Book Review: Ofer Sharone: Flawed System/Flawed Self: Job Searching and Unemployment Experiences
Ofer Sharone: Flawed System/Flawed Self: Job Searching and Unemployment Experiences. Chicago: University of Chicago Press, 2014. 240 pp. ISBN 978-0-226-07336-1, $85 (Cloth); ISBN 978-0-226-07353-8, $27.50 (Paperback).
Erin Hatton of State University of New York at Buffalo reviewed “Flawed System/Flawed Self: Job Searching and Unemployment Experiences” by Ofer Sharone in the latest issue of ILR Review.
In Flawed System/Flawed Self, Ofer Sharone examines the experience of unemployment with great insight and deep empathy. The experience of unemployment, he argues, is neither universal nor simply determined by culture or the economy. Rather, it is structured by the particular social institutions that shape the search for work. These institutions give rise to what Sharone calls “job-search games,” but such “games” are not fun; indeed, they often cause job seekers a great deal of pain.
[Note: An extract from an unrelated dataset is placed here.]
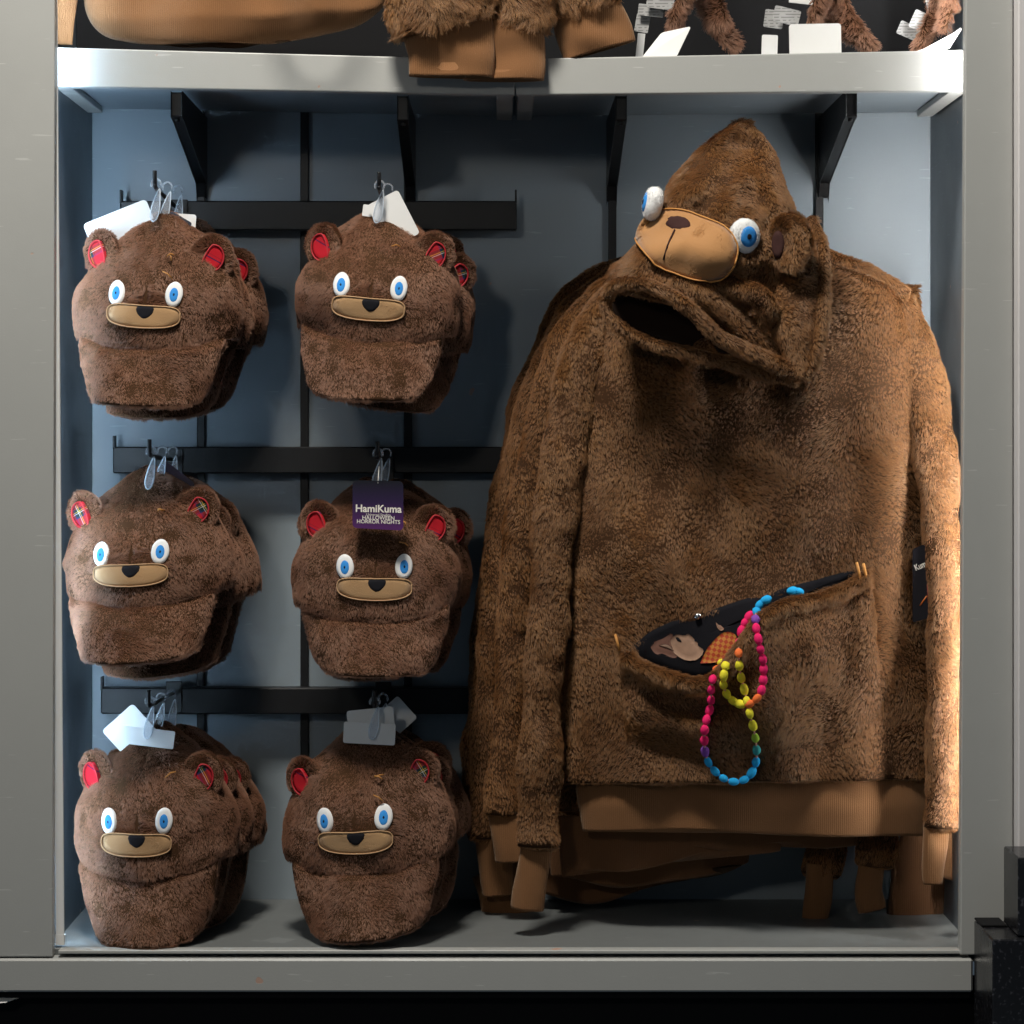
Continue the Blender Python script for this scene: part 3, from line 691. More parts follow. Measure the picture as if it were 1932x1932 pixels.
VT, FT = V, F; torso_tree = bvh(V, F)
body = mesh('body', V, F, M['skin'], hd)
def polyQ(pts, Y=0.11): return np.array([Q(x, y, Y)[[0, 2]] for x, y in pts])
OPEN = polyQ([(1196, 1216), (1225, 1192), (1265, 1171), (1330, 1152), (1400, 1128), (1470, 1110), (1540, 1094), (1598, 1078), (1612, 1078), (1600, 1092), (1540, 1112), (1490, 1122), (1450, 1150), (1415, 1190), (1388, 1240), (1352, 1268), (1312, 1278), (1260, 1266), (1212, 1244)])
# pocket front panel: sags open along the slash
PT = catmull([(1172, 1228), (1215, 1252), (1265, 1272), (1315, 1282), (1352, 1270), (1395, 1218), (1432, 1160), (1480, 1128), (1540, 1118), (1600, 1096), (1642, 1066)], 44)
PB = catmull([(1182, 1400), (1240, 1428), (1330, 1440), (1430, 1440), (1530, 1440), (1620, 1425), (1668, 1380)], 44)
nr = 26; PG = np.zeros((44, nr, 3)); pn = SN(7, 77)
for i in range(44):
    e = math.sin(math.pi * i / 43) ** 0.6
    for j in range(nr):
        t = j / (nr - 1); x, y = PT[i] * (1 - t) + PB[i] * t; q = Q(x, y, 0.09); h = drop(torso_tree, q[0], q[2]); base = h[0][1] if h else 0.12
        bul = 0.004 + e * (0.020 * (1 - t) ** 0.7 + 0.026 * math.sin(math.pi * t) ** 1.2) * (1 - t ** 6) - 0.010 * t ** 4
        lf = 1 / (1 + math.exp((x - 1420) / 30)); bul += e * lf * (0.020 * math.exp(-((t - 0.08) / 0.11) ** 2) - 0.022 * math.exp(-((t - 0.36) / 0.13) ** 2)) + e * (1 - lf) * 0.014 * math.sin(x * 0.05) * math.sin(math.pi * min(1, t * 1.3))
        bul += 0.006 * e * math.sin(math.pi * t) * math.sin(i * 0.52 + 2.2 * t) * (0.3 + 0.7 * t)
        yy = base - bul; r_ = Q(x, y, yy); PG[i, j] = r_
PGb = PG + np.array([0, 0.008, 0])
ring = np.concatenate([PG, PGb[:, ::-1]], axis=1); PV, PF = tube_vf(ring)
pocket = mesh('pocket', PV, PF, M['skin'], hd)
pk_poly = np.vstack([np.array([PG[i, 2][[0, 2]] for i in range(44)]), np.array([PG[i, -4][[0, 2]] for i in range(43, -1, -1)])])
def keep_t(P):
    m = ~((P[:, 1] < 0.16) & inside(OPEN, P[:, 0], P[:, 2])); m &= ~((P[:, 1] < 0.15) & inside(grow(pk_poly, 0.97), P[:, 0], P[:, 2])); return m
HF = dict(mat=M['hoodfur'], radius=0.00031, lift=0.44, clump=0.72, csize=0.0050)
fur(VT, FT, body, dens=660000, length=0.0085, keep=keep_t, face=0.25, seed=601, sway=0.95, wavel=4.5, **HF)
fur(PV, PF, pocket, dens=660000, length=0.0085, face=0.5, seed=602, sway=0.9, wavel=5, **HF)
lip = tube_pts(np.array([PG[i, 1] + np.array([0, 0.003, -0.004]) for i in range(1, 43)]), 0.0115, 14, 1.0); LPV, LPF = tube_vf(lip)
lipo = mesh('pocket_edge', LPV, LPF, M['skin'], hd); fur(LPV, LPF, lipo, dens=660000, length=0.0105, face=0.95, seed=603, sway=0.6, combf=lambda P: np.tile([0.1, -0.25, -0.7], (len(P), 1)), **HF)
# lining seen through the slash, with a dim printed picture
LV, LF = drape(torso_tree, OPEN, 5, 0.002, -0.002, centre=Q(1330, 1195, 0.11)[[0, 2]]); lin = mesh('pocket_lining', LV, LF, M['lining'], hd)
def printed(nm, pts, mat, off=0.0035):
    o = polyQ(pts); o = catmull(np.vstack([o, o[:1]]), 30)[:-1]; V2, F2 = drape(torso_tree, o, 3, off, off - 0.0004); mesh(nm, V2, F2, mat, lin)
def print_mat(nm, col, col2=None, check=0):
    t = NT(nm); c = t.coord()
    if check:
        k = t.new('ShaderNodeTexChecker'); mp = t.new('ShaderNodeMapping'); mp.inputs['Rotation'].default_value = (0, 0.6, 0); mp.inputs['Location'].default_value = (0, 0.5, 0.003); mp.inputs['Scale'].default_value = (1, 0, 1)
        t.link(c, mp.inputs[0]); t.link(mp.outputs[0], k.inputs[0]); k.inputs['Scale'].default_value = check; k.inputs[1].default_value = col + (1,); k.inputs[2].default_value = col2 + (1,); t.base(k.outputs[0])
    else: t.base(t.mix(t.noise(70, 4, c), tuple(x * 0.55 for x in col), col))
    t.set(Roughness=0.7); return t.m
zz6 = lambda pts: [((1240 + a / 6.04) / 1.06004, (1180 + b / 6.04) / 1.06004) for a, b in pts]
printed('print_hair', zz6([(370, 690), (420, 600), (520, 545), (620, 515), (660, 600), (700, 720), (670, 800), (560, 790), (430, 760)]), print_mat('auburn_print', (0.22, 0.10, 0.07)), 0.003)
printed('print_face', zz6([(600, 600), (640, 550), (700, 520), (770, 535), (815, 512), (850, 540), (885, 572), (885, 596), (925, 612), (930, 650), (985, 690), (975, 750), (910, 815), (800, 825), (700, 780), (620, 700)]), print_mat('peach_print', (0.50, 0.30, 0.20)), 0.0038)
printed('print_eye', zz6([(672, 560), (700, 556), (735, 590), (742, 612), (712, 606), (686, 592)]), M['nose'], 0.0046)
printed('print_curl', zz6([(470, 660), (540, 640), (600, 660), (640, 710), (600, 700), (540, 680)]), print_mat('pale_hair_print', (0.33, 0.20, 0.14)), 0.0044)
printed('print_hand', zz6([(1135, 370), (1165, 400), (1195, 410), (1230, 450), (1190, 470), (1150, 430)]), print_mat('peach_hand_print', (0.36, 0.20, 0.13)), 0.0038)
printed('print_check', [(1320, 1246), (1328, 1226), (1344, 1204), (1362, 1190), (1380, 1192), (1384, 1206), (1370, 1224), (1352, 1242)], print_mat('check_print', (0.42, 0.05, 0.012), (0.55, 0.20, 0.03), 190), 0.0038)
sn = drop(torso_tree, *Q(1313, 1160, 0.11)[[0, 2]])[0] - np.array([0, 0.006, 0])
thread('snap_stud', [sn + np.array([0, 0.003, 0]), sn, sn - np.array([0, 0.002, 0])], 0.0048, plain('steel_stud', (0.5, 0.5, 0.5), 0.25, 1.0), hd, nseg=12)
for (a, b) in (((1160, 1196), (1168, 1226)), ((1613, 1060), (1620, 1094)), ((1625, 1062), (1630, 1088))):
    pa, pb = (drop(torso_tree, *Q(*p, 0.11)[[0, 2]])[0] - np.array([0, 0.016, 0]) for p in (a, b)); thread('stitch', [pa, (pa + pb) / 2 - np.array([0, .003, 0]), pb], 0.0022, M['tanthread'], hd)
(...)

To investigate these job-search games and the institutions that shape them, Sharone compares the experience of unemployment across three groups: white-collar U.S. workers, white-collar Israeli workers, and blue-collar U.S. workers. Through extensive interviews and participant observation with each of these groups, Sharone finds that the experience of unemployment differs dramatically depending on the institutional context.